Le journal contient ce qui suit sur les journées du 9 au 14 et le retour de Bakounine en Suisse : « 9 dimanche... Moi soir transporté chez Ta. — 10 lundi. Chez Ta. viennent me voir F. G. et Ca.[3] — 11 mardi. Ca. et F. G. ; puis Ca. avec Natta. Puis, Natta sorti, revient Silvio de Locarno[4], avec billet de Ross, toujours canaille. Silvio et Ca. vont chercher Natta ; ils viennent. Conseil ; mon départ et celui de Natta avec moi décidé. Dormons tous chez C**. — 12 mercredi. Vient Ca., puis je m’habille en chanoine[5] et après dîner pars avec Ta. en chemin de fer ; à Modène vient Natta ; arrivé soir à Vérone, y couche fort mal. — 13 jeudi. Voyagé de Vérone à Lecco ; pris une chambre avec Natta, dormi ; dîné, bu de l’asti ; bateau à vapeur ; pris diligence à Colico. — 14 vendredi. A 7 h. matin arrivée à Splüngen, hôtel Bodenhaus. Télégraphié immédiatement à Locarno. » Le télégramme était adressé à Zaytsef, pour que celui-ci prévînt Cafiero ; le 15, autre télégramme à Bellerio, puis trois lettres successives à celui-ci, du 15 au 18 ; télégrammes et lettres restèrent sans réponse. Bakounine croyait, paraît-il, qu’il serait encore possible de tenter un mouvement à Florence, et avait l’intention de se rendre dans cette ville avec Natta,

  1. Cette lettre contenait une demande d’argent.

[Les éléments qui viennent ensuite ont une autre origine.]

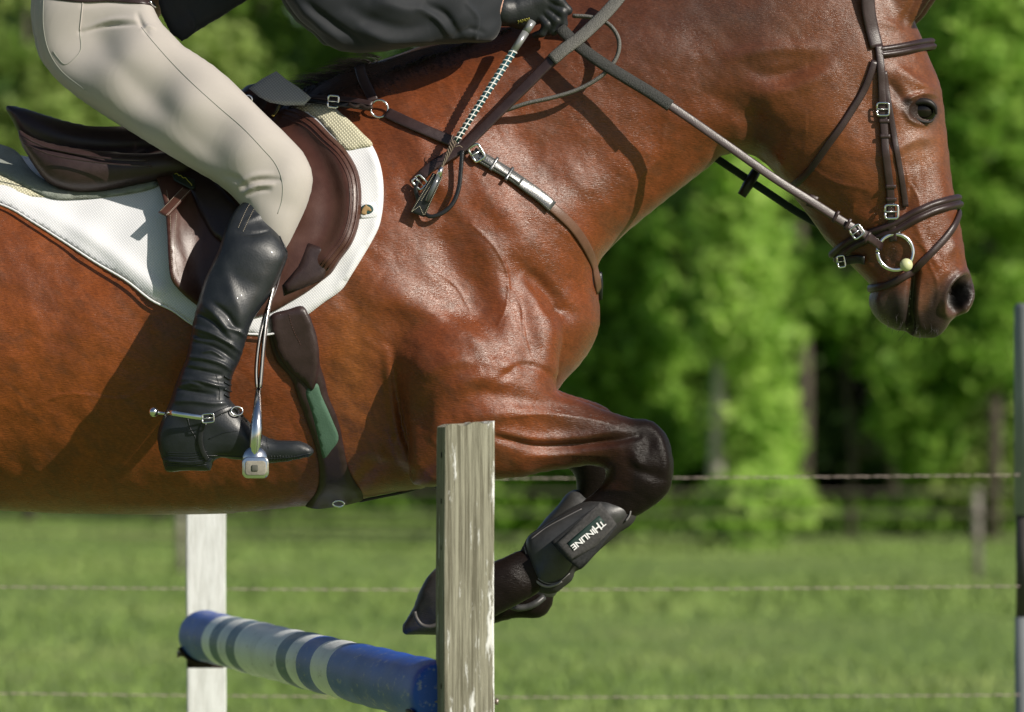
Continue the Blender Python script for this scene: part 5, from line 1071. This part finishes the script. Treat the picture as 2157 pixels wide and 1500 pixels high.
# taller L in the middle of the word
vx = np.empty(len(tm.vertices)*3, np.float32); tm.vertices.foreach_get('co', vx); vx = vx.reshape(-1, 3)
h0, h1 = vx[:, 1].min(), vx[:, 1].max(); wx0, wx1 = vx[:, 0].min(), vx[:, 0].max()
pa_ = list(range(len(vx)))
def root(i):
    while pa_[i] != i: pa_[i] = pa_[pa_[i]]; i = pa_[i]
    return i
for e_ in tm.edges: pa_[root(e_.vertices[0])] = root(e_.vertices[1])
rt = np.array([root(i) for i in range(len(vx))]); isl = sorted(set(rt), key=lambda r_: vx[rt == r_, 0].mean())
Lm = rt == isl[4]; cL = vx[Lm].mean(0); vx[Lm, 1] = (vx[Lm, 1]-(h0+h1)/2)*1.42+(h0+h1)/2-.0006; vx[Lm, 0] = (vx[Lm, 0]-cL[0])*1.12+cL[0]
wd = math.hypot(1275-1206, 1098-1152)/1110.; sc_ = wd/(wx1-wx0); vx[:, 0] *= sc_
c0 = np.array([1239., 1127.]); bx = np.array([-.78, .625]); up = np.array([.625, .78])   # baseline runs down-left, letter tops point down-right (photo axes)
pxx = c0[0]+(vx[:, 0]*bx[0]+vx[:, 1]*up[0])*1110; pyy = c0[1]+(vx[:, 0]*bx[1]+vx[:, 1]*up[1])*1110
co = Wn(pxx, pyy, pl(pxx, pyy)-.0062); co[:, 1] -= vx[:, 2]
tm.vertices.foreach_set('co', co.astype(np.float32).ravel()); tm.update(); obj('lettering', tm, mat('white_print', (.80, .80, .80), .6), tb)
# rolled edges of the boot
mb = MB(); Q = catmull([(1113,1185),(1120,1208),(1132,1226),(1150,1235),(1170,1232),(1183,1224)], 4, False); mb.tube(Wn(Q[:, 0], Q[:, 1], bd(Q[:, 0], Q[:, 1])-.003), .0028, 6); mb.build('edge_roll', mat('grey_rubber', (.17, .16, .16), .45, .5), tb); mb = MB()
Q = catmull([(1322,1058),(1328,1072),(1326,1086),(1318,1098)], 4, False); mb.tube(Wn(Q[:, 0], Q[:, 1], bd(Q[:, 0]-4, Q[:, 1])-.002), .0020, 6)
mb.build('edge_roll', bpy.data.materials['grey_rubber'], tb)
mb = MB()
for pts in ([(1104,1150),(1112,1180),(1122,1204),(1138,1222),(1160,1230),(1180,1224),(1200,1208)], [(1118,1136),(1150,1112),(1190,1090),(1225,1072)]):
    Q = catmull(pts, 4, False); MB().tube(Wn(Q[:, 0], Q[:, 1], bd(Q[:, 0], Q[:, 1])-.0002), .0011, 6).build('seam', bpy.data.materials['grey_rubber'], tb)
tf = empty('tendon_boot', W(1150, 1130, .15), 'black tendon boot on the far foreleg, mostly hidden', 'leg boot')
fb_p = [(1206,1032),(1235,1040),(1268,1075),(1240,1130),(1205,1190),(1180,1240),(1160,1262),(1130,1268),(1092,1262),(1080,1235),(1100,1180),(1130,1115),(1165,1075)]
obj('shell', solid('shell', [Layer(fb_p, .145, h=.005, A=1.1, tmax=.056)], h=.005, smooth=4), blk, tf)
mb = MB(); mb.tube([W(a, b, c_) for a, b, c_ in catmull([(1068,1272,.11),(1085,1280,.10),(1110,1279,.10),(1130,1270,.10),(1145,1258,.11)], 5, False)], .007, 8); mb.build('edge_roll', blk, tf)
# hoof rim (shoe edge) on the near fore
mb = MB(); mb.tube([W(a, b, -.190) for a, b in catmull([(873,1288),(877,1302),(888,1316),(905,1320),(925,1314),(950,1306)], 4, False)], .0042, 8)
mb.build('hoof_edge', mat('hoof_grey', (.055, .05, .048), .5), horse)
# ------------------------------------------------------------ mane and forelock hair
hm = mat('dark_hair', (.016, .011, .009), .4, .5, nscale=90, namp=.3)
mb = MB(); hr = np.random.default_rng(3)
for k in range(260):
    t = hr.uniform(0, 1); x = 655+t*150; y = 186-t*60+hr.uniform(-8, 14); l = hr.uniform(40, 95); a = hr.uniform(-.02, .32); yy = hr.uniform(-.05, .05)
    P = [W(x-l*s_*math.cos(a), y-l*s_*math.sin(a)*.35+14*s_*s_*hr.uniform(.0, .5)-6*math.sin(s_*3), yy*(1-s_*.4)) for s_ in np.linspace(0, 1, 8)]
    mb.tube(P, np.linspace(.0007, .00015, 8), 3)
for k in range(420):
    x = hr.uniform(640, 1150); top = 190-(x-640)*.36; P = [W(x+hr.uniform(-6, 6)*s_*3-30*s_, top-4+46*s_, -.012-.10*s_**.8) for s_ in np.linspace(0, 1, 6)]
    mb.tube(P, np.linspace(.0016, .0005, 6), 3)
mb.build('mane', hm, horse)
mb = MB()
for k in range(3):
    r0 = hr.uniform(14, 24); P = [W(1768+r0*math.cos(a)+k*1.5, 14+r0*.9*math.sin(a)+hr.uniform(-1, 1), float(depth(1770, 70))-.012-.004*math.sin(a*2)) for a in np.linspace(1.3+k*.05, 4.8, 12)]
    mb.tube(P, np.linspace(.0009, .0004, 12), 3)
mb = MB()
for k in range(120):
    x = hr.uniform(1865, 1900); P = [W(x+s_*hr.uniform(18, 50), -8+s_*hr.uniform(20, 52)-(x-1865)*.4, -.045-.012*math.sin(s_*3)) for s_ in np.linspace(0, 1, 7)]
    mb.tube(P, np.linspace(.0010, .0003, 7), 3)
mb.build('forelock', hm, horse)

mb = MB()
for k in range(34):
    x0 = hr.uniform(1832, 1990); y0 = 668+hr.uniform(-8, 26) if x0 < 1905 else 700+hr.uniform(-14, 8); a_ = hr.uniform(.9, 2.2); l = hr.uniform(12, 30); yy = float(depth(x0, y0-12))-.001
    mb.tube([W(x0+math.cos(a_)*l*s_-4*s_*s_, y0-6+math.sin(a_)*l*s_, yy-.006*s_) for s_ in (0, .35, .7, 1)], [.0004, .00035, .0003, .0002], 3)
mb.build('whiskers', hm, horse)
fo = mat('foam', (.62, .66, .42), .35, .5, bump=.8, bscale=500); 
for k in range(10):
    y0 = 600+k*10.5+hr.uniform(-3, 3); x0 = 1916-.04*(y0-600)+hr.uniform(-5, 6); ball('foam', W(x0, y0, float(depth(x0, y0, 0))+.002), hr.uniform(.0006, .0017), fo, horse, (1, .7, hr.uniform(.8, 1.8)), 10)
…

  2. Mme  Emilio Bellerio, née Rusca.
  3. Ce « Ca. » est une autre personne que « C** » mentionné plus haut et de nouveau plus loin.
  4. Silvio rapportait de Locarno l’argent dont Bakounine avait demandé l’envoi.
  5. Pour se déguiser en prêtre, Bakounine s’était fait raser et avait mis des lunettes vertes ; il marchait en s’appuyant sur une canne, et portait à la main un petit panier contenant des œufs.